By the end, the characters left such an impression on me I was shouting at my Kindle, yelling commentary at it like the book could answer me, like Vin would hear me and tell me I had to have faith in Bolinas and I’d know soon enough. It was infuriating! I loved it! To not like books where I’m off guard and can’t tell what’s going to happen? What’s wrong with me that I don’t recognize that for the rush it is!? Yeah, I was incredibly unsettled, but that meant all my preconceived notions about what King Perry would become were shattered. I found myself believing in the story, the characters, and in Vin… annoying, manipulative, conniving, endearing, exciting, sympathetic beautiful human being that he is.
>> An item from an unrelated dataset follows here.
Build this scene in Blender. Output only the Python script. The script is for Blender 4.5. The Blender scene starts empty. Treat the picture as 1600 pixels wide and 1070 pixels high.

This wasn’t just a book, it was a journey. It was profound. It was so well written, so descriptive, I ached. Not only does Perry make the journey with Vin, his story takes us, the reader, on the same trip, through the same emotions, and eventually, to the end.

I’ll admit it, I cried. Like a baby. And it was cathartic, joyful crying that left me weak and hopeful and smiling. If stories in this genre were in the habit of being picked up by Hollywood, this should be on a silver screen.

This book doesn’t have a traditional HEA where the two lovers commit to eternity. Vin’s gifts are meant to be shared. So yeah, no HEA. It doesn’t need one. It’s perfect the way it is.


Posted on August 10, 2012, in Anita Mann and tagged , , , . Bookmark the permalink. 2 Comments.

  1. Wow, what a fantastic review! Thank you. Glad you enjoyed Vin and Perry’s weekend. I am so tickled you eventually gave up and just followed Vin around. I particularly liked this description: “annoying, manipulative, conniving, endearing, exciting, sympathetic beautiful human being that he is.”


    I am excited to share the second book (this is a six-part series) where you can see how different it is for a different man. No guarantees, though. It might be unsettling again. 🙂 Who knows? There might be famous ducks. Thanks again.